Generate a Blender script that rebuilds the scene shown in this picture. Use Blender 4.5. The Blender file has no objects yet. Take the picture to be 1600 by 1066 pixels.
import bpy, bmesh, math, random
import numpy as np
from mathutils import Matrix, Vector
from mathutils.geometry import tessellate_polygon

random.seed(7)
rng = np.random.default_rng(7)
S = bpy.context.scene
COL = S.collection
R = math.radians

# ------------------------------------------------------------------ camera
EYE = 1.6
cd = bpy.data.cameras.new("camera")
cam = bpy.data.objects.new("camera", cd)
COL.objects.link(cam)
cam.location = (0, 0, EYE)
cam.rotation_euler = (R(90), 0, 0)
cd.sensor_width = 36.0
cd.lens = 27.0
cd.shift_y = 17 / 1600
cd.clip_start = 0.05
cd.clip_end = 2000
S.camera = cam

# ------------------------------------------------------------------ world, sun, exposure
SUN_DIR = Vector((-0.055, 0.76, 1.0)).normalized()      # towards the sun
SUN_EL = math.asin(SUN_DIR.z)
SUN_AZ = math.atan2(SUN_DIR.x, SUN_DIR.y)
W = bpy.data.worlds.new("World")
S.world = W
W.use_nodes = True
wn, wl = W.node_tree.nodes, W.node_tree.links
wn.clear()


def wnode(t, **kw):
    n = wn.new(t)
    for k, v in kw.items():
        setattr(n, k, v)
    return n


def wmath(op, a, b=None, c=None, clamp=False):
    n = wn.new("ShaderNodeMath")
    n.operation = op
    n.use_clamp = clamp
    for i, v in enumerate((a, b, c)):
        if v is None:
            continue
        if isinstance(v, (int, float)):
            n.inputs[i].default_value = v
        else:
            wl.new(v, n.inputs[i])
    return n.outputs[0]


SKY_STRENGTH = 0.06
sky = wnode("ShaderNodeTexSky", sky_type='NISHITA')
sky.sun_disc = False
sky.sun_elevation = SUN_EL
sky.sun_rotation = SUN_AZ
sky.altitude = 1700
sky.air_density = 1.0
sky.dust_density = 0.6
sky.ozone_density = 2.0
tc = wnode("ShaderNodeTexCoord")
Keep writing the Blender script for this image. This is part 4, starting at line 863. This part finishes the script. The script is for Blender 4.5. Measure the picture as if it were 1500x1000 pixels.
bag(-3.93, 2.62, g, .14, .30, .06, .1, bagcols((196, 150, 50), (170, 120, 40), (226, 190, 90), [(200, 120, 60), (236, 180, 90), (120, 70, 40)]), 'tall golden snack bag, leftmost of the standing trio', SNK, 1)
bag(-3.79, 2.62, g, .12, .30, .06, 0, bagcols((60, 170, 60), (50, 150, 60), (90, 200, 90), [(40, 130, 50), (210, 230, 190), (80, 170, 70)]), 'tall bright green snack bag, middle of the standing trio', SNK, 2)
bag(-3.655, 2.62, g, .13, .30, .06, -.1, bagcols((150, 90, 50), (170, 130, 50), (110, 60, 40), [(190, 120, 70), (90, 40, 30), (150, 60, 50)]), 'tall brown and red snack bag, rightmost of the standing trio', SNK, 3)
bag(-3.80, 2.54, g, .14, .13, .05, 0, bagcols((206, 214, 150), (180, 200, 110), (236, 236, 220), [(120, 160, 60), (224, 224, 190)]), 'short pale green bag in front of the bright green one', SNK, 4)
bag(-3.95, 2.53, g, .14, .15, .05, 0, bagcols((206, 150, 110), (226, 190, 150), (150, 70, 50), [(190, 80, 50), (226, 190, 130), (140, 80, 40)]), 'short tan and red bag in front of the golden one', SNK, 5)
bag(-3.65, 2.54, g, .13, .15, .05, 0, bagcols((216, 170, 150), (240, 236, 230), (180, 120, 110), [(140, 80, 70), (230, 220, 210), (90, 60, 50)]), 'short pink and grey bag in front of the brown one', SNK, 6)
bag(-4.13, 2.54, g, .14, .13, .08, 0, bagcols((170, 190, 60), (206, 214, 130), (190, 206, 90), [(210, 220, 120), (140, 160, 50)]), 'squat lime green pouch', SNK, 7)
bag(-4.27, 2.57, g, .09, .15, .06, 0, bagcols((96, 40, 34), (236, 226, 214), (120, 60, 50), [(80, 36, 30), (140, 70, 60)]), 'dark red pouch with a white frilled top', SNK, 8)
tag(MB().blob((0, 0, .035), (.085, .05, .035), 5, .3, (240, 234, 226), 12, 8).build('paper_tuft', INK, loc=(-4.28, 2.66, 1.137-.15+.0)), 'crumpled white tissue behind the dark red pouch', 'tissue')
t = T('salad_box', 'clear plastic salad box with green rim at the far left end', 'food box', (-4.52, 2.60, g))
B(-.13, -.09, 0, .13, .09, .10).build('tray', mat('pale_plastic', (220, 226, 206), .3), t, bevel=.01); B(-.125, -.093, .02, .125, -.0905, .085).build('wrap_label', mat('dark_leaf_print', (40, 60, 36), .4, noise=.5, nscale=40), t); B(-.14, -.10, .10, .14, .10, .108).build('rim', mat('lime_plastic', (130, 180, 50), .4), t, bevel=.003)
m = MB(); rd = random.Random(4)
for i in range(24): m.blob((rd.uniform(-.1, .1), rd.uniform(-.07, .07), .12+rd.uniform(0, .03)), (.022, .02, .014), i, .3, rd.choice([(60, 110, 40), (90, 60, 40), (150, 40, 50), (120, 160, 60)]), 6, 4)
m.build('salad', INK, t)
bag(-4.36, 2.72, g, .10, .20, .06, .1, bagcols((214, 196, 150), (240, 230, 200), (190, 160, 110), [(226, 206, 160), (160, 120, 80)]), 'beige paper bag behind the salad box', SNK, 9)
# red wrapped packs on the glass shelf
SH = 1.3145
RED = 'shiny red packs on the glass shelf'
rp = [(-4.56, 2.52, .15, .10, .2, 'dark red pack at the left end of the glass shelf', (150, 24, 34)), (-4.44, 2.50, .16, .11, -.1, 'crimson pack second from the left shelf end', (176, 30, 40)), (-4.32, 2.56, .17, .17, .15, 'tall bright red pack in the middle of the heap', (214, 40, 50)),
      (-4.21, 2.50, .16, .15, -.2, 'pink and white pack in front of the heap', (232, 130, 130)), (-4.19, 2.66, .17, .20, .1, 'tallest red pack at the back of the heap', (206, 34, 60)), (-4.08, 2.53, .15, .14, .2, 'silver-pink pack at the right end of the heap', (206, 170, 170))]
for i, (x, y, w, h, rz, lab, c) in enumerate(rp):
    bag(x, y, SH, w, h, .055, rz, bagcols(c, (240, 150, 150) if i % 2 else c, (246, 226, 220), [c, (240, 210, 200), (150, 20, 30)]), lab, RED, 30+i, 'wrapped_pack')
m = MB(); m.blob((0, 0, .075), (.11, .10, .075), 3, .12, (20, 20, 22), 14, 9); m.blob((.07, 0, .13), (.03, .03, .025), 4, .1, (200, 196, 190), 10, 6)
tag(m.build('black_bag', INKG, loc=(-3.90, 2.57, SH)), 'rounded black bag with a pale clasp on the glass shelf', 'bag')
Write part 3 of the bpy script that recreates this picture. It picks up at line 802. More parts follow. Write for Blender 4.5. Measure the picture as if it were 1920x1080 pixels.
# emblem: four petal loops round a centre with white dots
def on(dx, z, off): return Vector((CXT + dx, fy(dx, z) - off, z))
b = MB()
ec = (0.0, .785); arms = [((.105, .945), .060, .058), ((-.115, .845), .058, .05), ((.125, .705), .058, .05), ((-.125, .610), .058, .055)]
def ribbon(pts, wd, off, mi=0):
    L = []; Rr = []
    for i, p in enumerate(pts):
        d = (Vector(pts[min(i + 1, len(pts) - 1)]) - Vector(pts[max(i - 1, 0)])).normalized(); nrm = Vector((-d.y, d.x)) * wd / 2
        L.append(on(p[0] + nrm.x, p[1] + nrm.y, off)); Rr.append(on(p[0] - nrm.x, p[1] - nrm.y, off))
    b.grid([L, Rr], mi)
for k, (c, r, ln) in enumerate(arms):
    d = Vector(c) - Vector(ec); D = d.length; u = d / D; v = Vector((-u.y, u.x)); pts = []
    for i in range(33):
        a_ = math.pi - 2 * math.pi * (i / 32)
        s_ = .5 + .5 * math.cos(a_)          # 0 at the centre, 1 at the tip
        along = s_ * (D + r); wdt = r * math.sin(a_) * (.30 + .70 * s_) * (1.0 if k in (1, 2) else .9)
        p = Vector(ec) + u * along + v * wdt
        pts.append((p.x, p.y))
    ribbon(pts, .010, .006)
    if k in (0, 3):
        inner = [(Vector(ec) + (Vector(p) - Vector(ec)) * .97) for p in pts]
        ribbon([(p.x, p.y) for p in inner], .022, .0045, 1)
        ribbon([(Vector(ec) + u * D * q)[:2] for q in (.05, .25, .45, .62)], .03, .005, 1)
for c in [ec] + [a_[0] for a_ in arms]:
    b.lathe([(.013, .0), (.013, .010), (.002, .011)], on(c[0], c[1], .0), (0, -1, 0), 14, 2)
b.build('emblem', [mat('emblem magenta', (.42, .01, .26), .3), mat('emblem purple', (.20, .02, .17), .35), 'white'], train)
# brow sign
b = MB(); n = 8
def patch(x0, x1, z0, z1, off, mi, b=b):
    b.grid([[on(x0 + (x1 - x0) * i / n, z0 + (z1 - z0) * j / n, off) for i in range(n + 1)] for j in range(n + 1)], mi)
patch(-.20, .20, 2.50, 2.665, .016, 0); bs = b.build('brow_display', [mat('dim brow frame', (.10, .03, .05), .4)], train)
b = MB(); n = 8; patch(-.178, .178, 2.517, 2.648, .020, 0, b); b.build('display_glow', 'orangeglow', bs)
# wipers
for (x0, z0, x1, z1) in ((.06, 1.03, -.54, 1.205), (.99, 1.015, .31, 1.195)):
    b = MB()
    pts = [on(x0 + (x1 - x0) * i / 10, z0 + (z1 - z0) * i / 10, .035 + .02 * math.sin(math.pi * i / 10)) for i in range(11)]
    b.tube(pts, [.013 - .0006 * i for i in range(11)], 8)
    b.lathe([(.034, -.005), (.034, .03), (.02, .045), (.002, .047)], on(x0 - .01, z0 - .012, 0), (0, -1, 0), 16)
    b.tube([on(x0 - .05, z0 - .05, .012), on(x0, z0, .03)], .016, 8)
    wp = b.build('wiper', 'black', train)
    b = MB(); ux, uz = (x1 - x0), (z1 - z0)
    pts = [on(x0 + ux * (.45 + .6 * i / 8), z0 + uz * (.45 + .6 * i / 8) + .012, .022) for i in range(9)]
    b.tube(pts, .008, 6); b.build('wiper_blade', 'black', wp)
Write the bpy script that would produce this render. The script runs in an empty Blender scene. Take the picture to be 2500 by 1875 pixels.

----

◆ WORK TO DO
From the records given above, copy all lines containing "that".

◆ CORRECT OUTPUT
Generate a Blender script that rebuilds the scene shown in this picture. Use Blender 4.5. The Blender file has no objects yet. Take the picture to be 1600 by 1066 pixels.
Write part 3 of the bpy script that recreates this picture. It picks up at line 802. More parts follow. Write for Blender 4.5. Measure the picture as if it were 1920x1080 pixels.
Write the bpy script that would produce this render. The script runs in an empty Blender scene. Take the picture to be 2500 by 1875 pixels.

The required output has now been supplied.